(Data records)
============================================================

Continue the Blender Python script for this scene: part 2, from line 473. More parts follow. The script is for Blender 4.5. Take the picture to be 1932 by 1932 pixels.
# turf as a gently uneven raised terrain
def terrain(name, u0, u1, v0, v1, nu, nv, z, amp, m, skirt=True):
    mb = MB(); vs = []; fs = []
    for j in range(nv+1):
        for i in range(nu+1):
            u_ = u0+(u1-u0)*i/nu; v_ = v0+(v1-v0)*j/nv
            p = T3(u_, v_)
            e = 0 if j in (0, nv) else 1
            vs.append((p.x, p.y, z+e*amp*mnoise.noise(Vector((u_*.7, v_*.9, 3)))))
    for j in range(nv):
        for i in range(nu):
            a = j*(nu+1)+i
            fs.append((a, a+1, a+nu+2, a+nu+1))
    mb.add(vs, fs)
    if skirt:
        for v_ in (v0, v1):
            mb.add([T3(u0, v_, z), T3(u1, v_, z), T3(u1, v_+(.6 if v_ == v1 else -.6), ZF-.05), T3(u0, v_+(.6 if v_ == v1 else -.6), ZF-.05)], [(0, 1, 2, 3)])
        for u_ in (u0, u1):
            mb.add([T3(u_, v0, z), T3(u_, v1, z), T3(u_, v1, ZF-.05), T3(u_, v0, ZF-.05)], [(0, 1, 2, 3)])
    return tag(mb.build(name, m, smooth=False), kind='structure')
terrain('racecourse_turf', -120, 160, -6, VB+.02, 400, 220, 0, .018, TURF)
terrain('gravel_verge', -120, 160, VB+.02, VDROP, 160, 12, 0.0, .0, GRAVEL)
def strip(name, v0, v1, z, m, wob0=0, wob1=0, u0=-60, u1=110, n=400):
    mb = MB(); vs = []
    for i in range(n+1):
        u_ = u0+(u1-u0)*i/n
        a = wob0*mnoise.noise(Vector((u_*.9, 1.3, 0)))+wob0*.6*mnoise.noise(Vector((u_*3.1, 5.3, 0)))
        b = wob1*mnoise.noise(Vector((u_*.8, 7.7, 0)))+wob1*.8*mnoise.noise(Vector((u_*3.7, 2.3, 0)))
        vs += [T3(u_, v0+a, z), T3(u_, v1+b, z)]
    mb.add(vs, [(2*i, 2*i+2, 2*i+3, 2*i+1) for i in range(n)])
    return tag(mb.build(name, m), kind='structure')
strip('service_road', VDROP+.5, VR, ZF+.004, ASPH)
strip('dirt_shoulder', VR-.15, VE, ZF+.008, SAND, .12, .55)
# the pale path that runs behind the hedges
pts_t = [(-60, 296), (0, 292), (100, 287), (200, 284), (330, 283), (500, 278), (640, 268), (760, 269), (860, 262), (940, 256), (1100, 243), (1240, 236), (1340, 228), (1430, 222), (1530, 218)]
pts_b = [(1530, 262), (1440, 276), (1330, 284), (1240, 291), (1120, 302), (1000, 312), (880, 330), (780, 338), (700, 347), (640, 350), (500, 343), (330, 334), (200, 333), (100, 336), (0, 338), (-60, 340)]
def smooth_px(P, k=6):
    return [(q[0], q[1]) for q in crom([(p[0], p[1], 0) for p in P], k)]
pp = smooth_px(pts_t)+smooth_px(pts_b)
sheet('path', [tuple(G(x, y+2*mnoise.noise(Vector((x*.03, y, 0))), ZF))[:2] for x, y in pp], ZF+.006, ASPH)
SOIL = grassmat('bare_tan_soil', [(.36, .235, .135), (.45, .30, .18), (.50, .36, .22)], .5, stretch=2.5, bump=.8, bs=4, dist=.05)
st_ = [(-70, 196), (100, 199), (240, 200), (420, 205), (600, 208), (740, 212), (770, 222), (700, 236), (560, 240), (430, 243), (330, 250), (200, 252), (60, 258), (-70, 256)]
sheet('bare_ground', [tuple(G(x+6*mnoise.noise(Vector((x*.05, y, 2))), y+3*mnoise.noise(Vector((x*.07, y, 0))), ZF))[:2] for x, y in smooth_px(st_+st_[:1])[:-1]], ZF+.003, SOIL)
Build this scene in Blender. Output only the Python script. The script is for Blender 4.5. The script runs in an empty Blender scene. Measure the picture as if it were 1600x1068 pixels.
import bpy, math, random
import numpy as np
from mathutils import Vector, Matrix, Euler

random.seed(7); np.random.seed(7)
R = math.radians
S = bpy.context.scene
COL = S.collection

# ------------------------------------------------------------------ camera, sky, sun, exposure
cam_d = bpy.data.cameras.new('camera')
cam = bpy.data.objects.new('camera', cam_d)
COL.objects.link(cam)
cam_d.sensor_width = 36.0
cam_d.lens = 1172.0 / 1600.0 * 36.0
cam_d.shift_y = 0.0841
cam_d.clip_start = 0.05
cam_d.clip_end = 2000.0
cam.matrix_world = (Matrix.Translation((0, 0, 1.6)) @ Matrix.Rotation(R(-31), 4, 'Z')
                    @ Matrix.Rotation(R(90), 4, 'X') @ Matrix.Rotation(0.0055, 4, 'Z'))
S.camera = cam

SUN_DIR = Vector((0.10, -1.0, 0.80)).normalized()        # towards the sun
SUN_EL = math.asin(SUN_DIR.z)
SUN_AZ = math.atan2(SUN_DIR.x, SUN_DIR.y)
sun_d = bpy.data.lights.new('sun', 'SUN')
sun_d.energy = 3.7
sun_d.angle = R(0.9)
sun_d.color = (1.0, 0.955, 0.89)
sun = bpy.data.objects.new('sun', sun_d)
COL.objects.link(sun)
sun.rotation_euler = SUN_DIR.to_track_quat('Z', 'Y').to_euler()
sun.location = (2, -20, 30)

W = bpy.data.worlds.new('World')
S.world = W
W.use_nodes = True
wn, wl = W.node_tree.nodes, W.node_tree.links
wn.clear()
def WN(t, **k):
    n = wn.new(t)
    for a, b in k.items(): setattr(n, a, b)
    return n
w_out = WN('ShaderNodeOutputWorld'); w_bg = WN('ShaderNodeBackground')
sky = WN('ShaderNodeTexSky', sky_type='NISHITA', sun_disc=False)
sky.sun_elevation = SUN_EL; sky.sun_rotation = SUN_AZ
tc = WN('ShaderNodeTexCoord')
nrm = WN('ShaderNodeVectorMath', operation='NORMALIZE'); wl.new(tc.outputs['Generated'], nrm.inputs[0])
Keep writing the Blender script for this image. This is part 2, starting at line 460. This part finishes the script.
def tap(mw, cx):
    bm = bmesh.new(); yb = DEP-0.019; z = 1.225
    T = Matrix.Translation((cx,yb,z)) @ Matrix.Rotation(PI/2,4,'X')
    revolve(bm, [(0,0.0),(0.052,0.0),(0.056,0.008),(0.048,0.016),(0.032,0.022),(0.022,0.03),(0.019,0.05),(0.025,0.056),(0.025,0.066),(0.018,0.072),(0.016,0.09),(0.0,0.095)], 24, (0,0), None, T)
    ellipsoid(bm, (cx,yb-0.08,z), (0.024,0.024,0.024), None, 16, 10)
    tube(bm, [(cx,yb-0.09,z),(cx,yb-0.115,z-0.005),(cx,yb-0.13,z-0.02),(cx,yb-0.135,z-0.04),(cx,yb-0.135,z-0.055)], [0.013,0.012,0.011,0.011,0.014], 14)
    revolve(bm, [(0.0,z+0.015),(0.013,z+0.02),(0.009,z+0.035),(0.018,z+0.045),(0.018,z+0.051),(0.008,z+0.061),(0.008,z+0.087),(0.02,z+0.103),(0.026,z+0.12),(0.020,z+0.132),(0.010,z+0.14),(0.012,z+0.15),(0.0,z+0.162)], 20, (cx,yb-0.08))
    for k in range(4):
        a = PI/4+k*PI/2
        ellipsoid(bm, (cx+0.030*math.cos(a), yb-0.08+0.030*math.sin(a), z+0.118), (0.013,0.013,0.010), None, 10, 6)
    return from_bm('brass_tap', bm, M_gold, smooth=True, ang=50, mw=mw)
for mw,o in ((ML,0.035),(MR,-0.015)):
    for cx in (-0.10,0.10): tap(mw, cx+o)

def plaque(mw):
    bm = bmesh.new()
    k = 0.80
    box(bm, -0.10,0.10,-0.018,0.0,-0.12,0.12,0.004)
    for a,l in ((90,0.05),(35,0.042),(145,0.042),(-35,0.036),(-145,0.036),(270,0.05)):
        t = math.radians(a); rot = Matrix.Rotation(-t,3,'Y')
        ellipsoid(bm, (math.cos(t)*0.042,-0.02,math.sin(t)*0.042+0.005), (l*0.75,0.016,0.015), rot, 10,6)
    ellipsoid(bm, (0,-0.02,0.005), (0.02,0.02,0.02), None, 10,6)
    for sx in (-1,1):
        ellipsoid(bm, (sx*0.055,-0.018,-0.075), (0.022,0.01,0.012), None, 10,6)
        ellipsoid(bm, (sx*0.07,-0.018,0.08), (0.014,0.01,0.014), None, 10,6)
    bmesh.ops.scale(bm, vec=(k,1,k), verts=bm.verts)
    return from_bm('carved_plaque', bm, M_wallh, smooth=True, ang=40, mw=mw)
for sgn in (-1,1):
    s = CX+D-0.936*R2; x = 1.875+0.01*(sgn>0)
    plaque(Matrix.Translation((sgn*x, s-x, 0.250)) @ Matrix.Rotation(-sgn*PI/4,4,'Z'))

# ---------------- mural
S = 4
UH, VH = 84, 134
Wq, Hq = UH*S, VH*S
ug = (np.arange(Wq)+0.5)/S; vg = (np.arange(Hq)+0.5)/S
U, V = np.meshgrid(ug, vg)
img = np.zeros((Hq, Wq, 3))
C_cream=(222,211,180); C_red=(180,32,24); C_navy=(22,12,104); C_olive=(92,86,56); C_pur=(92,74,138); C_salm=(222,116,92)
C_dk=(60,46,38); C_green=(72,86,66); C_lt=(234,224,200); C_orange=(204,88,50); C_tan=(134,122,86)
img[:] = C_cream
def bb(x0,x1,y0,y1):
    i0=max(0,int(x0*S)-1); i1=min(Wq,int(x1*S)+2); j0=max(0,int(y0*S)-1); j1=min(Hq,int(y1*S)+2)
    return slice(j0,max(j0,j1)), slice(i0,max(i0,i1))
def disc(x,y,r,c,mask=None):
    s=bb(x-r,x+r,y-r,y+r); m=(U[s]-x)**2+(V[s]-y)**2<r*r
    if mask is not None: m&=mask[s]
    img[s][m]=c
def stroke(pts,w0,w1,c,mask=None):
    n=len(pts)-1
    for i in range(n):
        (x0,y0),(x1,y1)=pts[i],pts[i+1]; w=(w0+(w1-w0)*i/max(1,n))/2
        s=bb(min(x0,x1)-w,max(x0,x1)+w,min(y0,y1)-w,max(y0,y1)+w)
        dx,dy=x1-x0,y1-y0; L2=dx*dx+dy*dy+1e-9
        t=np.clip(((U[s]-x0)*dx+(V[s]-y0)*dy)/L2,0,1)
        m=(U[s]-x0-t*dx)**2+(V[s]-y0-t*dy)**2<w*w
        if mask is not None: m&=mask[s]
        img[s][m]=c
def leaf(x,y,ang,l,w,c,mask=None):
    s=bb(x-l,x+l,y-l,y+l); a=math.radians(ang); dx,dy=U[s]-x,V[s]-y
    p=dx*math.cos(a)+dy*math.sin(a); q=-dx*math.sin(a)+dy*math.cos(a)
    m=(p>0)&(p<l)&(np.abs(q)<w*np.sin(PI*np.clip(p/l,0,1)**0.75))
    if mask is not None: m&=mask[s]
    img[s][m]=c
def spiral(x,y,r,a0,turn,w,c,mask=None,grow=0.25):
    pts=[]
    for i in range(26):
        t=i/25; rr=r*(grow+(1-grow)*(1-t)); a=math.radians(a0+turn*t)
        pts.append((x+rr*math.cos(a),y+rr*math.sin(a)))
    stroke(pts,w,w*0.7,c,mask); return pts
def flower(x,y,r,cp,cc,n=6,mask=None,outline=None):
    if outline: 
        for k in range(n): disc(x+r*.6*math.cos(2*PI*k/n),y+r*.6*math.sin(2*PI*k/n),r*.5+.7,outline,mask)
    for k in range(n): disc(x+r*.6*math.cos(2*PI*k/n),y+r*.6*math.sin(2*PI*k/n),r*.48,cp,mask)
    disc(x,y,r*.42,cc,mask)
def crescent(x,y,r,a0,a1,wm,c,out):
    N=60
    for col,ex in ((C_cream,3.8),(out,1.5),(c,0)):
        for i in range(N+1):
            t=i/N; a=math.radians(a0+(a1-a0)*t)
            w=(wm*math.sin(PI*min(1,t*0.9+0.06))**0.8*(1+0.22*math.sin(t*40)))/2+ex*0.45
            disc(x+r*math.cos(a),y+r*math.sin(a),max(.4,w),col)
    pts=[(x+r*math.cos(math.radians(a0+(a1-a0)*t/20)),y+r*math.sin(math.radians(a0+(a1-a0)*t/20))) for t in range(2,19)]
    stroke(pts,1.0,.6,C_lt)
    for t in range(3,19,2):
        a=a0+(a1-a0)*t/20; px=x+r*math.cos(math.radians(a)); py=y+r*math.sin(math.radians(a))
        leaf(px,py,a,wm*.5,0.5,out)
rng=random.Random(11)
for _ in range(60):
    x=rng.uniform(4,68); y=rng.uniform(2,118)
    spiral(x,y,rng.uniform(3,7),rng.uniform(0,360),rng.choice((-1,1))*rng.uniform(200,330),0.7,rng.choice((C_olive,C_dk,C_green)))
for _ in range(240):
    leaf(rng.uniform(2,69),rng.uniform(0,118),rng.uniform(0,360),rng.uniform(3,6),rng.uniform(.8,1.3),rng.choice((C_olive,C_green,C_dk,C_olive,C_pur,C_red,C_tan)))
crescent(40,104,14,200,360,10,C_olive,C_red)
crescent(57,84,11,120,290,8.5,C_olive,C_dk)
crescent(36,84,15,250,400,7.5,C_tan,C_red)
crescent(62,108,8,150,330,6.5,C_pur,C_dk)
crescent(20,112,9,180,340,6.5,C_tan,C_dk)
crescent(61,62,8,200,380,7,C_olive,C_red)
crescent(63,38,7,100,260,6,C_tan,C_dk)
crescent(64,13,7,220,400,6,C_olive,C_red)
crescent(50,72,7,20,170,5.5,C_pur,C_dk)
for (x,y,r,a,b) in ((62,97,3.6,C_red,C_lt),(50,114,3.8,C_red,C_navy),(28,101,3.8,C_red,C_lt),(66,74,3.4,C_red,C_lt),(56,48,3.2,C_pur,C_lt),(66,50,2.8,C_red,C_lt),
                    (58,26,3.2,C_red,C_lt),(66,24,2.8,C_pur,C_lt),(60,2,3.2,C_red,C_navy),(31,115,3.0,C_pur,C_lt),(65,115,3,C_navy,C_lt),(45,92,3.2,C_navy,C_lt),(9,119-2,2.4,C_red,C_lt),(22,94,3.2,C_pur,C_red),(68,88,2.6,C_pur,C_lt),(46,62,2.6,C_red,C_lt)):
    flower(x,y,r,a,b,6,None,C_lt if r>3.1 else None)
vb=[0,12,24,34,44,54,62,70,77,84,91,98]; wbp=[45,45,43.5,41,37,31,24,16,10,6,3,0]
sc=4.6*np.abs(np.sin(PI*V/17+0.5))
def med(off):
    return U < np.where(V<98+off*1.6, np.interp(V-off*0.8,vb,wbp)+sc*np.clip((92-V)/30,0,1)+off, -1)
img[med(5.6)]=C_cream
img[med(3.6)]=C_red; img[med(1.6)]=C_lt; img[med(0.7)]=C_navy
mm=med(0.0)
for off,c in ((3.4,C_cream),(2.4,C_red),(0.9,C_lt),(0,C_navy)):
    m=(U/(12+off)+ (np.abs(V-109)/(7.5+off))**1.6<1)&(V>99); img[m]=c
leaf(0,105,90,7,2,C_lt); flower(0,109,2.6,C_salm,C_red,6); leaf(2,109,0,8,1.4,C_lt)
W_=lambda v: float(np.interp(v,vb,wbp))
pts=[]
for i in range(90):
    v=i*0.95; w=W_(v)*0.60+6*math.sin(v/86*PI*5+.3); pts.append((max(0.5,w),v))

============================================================

# [Written instruction]
Only the lines from the line with "Build this scene" to the line with "COL = S.collection", inclusive, are to be printed, exactly as they appear.

# [Complete output]
Build this scene in Blender. Output only the Python script. The script is for Blender 4.5. The script runs in an empty Blender scene. Measure the picture as if it were 1600x1068 pixels.
import bpy, math, random
import numpy as np
from mathutils import Vector, Matrix, Euler

random.seed(7); np.random.seed(7)
R = math.radians
S = bpy.context.scene
COL = S.collection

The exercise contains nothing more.